Точно так же, когда работнику удается усовершенствовать свои навыки, непосредственная прибыль от такого усовершенствования будет получена им. Это необходимо, чтобы побудить его к разумному труду, и справедливо: потому что усилие, увенчанное успехом, должно принести с собой награду.
Но я утверждаю, что эти следствия, хорошие и дурные, хотя и бывают постоянными сами по себе, не являются таковыми по отношению к производителю. В противном случае, существующее между людьми неравенство закрепилось бы навечно и постоянно углублялось; вот почему благо и вред скоро становятся частью общих судеб человечества.
Каким образом это происходит? В пояснение я приведу несколько примеров.
Перенесемся в ХIII столетие. Люди, посвятившие себя ремеслу переписчиков, получают за оказываемую ими услугу вознаграждение, обусловливаемое средней ценой труда. Один из них ищет и находит средство быстро размножать экземпляры одной и той же рукописи. Он изобретает типографию 25.
Сначала обогащается один человек, в то время как много других беднеют. На первый взгляд, каким бы чудесным ни казалось открытие, возникает сомнение: не принесло ли оно больше вреда, нежели пользы? Кажется, что оно вносит в мир, как я уже сказал, принцип бесконечного неравенства. Гуттенберг наживает барыши своим изобретением и вкладывает их в бесконечное расширение своего бизнеса, до тех пор пока не разорит всех переписчиков. Что же касается публики, потребителя, то они мало выигрывают, потому что Гуттенберг будет стараться понизить цену своих книг только в той степени, насколько это будет необходимо для подрыва возможностей своих соперников, и не более.
Но Бог мудро вложил стройность не только в движение небесных тел, но и во внутреннее устройство общества. Мы сейчас увидим, каким образом выгоды изобретения перестают быть уделом одного лица и навсегда становятся общим достоянием.
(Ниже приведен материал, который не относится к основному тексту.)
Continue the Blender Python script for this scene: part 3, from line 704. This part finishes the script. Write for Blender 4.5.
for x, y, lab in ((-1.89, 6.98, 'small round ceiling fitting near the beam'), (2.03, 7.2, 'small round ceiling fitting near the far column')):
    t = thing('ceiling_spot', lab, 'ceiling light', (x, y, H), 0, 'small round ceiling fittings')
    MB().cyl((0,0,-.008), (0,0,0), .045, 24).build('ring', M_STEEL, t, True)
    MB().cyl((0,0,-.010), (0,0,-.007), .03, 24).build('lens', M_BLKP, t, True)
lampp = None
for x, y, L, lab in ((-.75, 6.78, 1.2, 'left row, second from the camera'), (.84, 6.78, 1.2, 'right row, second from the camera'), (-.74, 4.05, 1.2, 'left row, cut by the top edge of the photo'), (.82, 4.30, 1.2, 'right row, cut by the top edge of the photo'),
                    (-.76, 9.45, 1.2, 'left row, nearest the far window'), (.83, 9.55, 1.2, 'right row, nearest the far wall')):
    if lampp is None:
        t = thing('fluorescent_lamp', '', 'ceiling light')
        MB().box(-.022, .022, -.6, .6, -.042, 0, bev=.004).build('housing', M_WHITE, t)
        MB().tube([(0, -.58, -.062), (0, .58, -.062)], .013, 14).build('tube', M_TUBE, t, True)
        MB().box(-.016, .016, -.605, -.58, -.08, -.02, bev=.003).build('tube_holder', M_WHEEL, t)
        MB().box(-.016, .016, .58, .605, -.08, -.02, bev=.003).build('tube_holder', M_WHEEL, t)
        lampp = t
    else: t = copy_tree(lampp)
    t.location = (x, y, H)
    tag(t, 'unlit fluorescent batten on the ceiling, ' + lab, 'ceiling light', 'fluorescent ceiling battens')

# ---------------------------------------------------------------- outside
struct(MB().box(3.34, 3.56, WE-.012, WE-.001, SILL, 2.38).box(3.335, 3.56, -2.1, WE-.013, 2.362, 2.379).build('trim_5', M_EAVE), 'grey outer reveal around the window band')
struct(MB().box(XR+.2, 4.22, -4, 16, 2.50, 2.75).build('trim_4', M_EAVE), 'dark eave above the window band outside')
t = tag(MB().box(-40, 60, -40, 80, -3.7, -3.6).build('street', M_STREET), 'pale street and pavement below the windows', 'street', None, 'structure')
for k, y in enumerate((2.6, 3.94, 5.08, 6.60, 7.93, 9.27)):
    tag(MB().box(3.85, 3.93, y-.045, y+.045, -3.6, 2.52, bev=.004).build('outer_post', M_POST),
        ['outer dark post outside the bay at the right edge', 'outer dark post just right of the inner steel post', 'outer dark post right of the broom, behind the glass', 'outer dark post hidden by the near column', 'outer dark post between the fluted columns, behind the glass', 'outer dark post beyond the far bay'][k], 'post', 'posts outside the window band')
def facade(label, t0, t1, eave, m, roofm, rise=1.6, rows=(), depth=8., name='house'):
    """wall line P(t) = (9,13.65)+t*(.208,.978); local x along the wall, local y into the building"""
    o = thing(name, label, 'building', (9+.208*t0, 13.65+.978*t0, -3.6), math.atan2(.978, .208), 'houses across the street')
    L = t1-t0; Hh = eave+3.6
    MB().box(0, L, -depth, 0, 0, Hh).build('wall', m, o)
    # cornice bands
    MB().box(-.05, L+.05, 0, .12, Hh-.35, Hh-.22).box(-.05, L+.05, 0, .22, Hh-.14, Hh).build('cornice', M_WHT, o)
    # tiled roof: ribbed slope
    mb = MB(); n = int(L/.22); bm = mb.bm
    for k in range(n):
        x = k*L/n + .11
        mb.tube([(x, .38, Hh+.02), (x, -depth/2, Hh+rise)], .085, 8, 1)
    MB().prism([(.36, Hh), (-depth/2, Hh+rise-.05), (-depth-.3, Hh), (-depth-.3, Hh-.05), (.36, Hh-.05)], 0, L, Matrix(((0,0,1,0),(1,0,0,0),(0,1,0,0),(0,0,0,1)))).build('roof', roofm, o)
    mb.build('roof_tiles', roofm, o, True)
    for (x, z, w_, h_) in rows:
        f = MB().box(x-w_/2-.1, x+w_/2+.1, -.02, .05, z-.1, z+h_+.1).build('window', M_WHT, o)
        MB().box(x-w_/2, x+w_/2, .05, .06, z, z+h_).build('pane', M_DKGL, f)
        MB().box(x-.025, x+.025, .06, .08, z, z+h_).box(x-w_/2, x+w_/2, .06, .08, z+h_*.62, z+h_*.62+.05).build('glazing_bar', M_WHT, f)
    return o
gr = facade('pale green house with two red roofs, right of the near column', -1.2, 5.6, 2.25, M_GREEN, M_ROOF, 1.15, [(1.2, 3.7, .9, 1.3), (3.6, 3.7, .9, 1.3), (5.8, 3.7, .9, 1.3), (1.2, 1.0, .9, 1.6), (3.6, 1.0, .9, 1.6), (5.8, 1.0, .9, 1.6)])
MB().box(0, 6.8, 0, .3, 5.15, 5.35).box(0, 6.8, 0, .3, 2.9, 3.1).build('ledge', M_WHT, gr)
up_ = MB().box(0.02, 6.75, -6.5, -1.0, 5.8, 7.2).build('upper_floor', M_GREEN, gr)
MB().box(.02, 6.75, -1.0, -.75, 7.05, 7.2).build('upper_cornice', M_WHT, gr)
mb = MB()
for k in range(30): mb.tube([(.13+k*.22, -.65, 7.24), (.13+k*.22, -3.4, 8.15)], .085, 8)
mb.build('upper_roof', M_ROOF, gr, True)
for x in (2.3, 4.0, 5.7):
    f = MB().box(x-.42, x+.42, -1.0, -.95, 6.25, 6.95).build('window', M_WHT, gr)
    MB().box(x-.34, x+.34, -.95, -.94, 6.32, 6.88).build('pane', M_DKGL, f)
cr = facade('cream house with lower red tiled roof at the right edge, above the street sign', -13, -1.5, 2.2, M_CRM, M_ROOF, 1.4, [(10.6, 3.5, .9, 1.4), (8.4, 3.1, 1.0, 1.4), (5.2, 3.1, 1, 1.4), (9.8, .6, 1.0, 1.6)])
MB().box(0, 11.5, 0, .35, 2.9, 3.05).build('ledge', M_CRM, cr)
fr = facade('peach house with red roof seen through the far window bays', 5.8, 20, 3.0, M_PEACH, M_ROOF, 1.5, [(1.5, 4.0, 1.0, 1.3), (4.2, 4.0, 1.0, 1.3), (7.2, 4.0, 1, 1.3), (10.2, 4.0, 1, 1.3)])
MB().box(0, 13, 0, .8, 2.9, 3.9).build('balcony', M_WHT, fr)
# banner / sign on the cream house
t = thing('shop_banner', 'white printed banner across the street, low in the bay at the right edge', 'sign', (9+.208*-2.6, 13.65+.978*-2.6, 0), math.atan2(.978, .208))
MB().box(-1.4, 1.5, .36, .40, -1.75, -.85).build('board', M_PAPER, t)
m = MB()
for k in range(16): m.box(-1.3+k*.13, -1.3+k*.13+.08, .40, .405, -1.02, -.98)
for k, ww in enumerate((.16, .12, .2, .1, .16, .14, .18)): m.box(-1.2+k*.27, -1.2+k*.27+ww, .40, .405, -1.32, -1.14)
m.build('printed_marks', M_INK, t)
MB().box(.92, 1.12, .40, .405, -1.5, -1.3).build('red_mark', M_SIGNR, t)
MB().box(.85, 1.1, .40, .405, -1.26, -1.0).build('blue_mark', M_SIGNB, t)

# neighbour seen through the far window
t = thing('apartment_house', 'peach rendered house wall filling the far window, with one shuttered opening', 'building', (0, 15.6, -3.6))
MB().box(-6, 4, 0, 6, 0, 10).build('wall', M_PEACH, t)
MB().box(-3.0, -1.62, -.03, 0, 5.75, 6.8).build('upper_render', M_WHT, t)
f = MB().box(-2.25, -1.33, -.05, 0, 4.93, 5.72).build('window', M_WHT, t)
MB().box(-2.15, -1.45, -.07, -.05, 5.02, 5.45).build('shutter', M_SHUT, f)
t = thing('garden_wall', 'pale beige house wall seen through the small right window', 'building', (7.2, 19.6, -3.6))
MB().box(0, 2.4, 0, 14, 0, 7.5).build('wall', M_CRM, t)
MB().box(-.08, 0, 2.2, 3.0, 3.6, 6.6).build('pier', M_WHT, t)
Со временем способ тиражирования становится известным. Гуттенберг уже не один занимается печатанием; другие следуют его примеру. Барыши этих лиц сначала весьма значительны. Они получают вознаграждение за то, что первыми решились подражать изобретателю, и это вознаграждение необходимо, чтобы вызвать и привлечь их к делу и тем самым заставить содействовать приближению того великого конечного результата, к которому мы стремимся. Получаемая ими прибыль высока, но она меньше той, которую получил изобретатель, потому что начала действовать конкуренция. Цена книг падает все ниже и ниже. Прибыль подражателей уменьшается по мере того, чем далее отстоит время, в которое они являются, от дня изобретения, т.е. постепенно подражание все меньше и меньше заслуживает какого-то особого вознаграждения. Скоро новая отрасль достигает общего уровня: вознаграждение печатников не представляет уже ничего исключительного и точно так же, как прежде вознаграждение переписчиков, обусловливается средней ценой труда. Таким образом, мерой вознаграждения вновь становится производство. Тем не менее изобретение представляет собой шаг вперед; сбережение труда, времени, усилий, необходимых для получения данного результата, состоящего в оттиске определенного числа экземпляров, тем не менее осуществилось. Но каким образом оно проявляется? Дешевизною книг. В чью же пользу? В пользу потребителя, общества, человечества. Печатники, заслуги которых не представляют теперь ничего исключительного, с этого времени не получают уже и исключительного вознаграждения. Как люди вообще, как потребители, они, без сомнения, участвуют в выгодах, которые изобретение принесло обществу, но не более. Как производители, они оказываются в обычных условиях всех производителей в государстве. Общество платит им за труд, а не за полезность изобретения. Последнее стало уже достоянием человечества.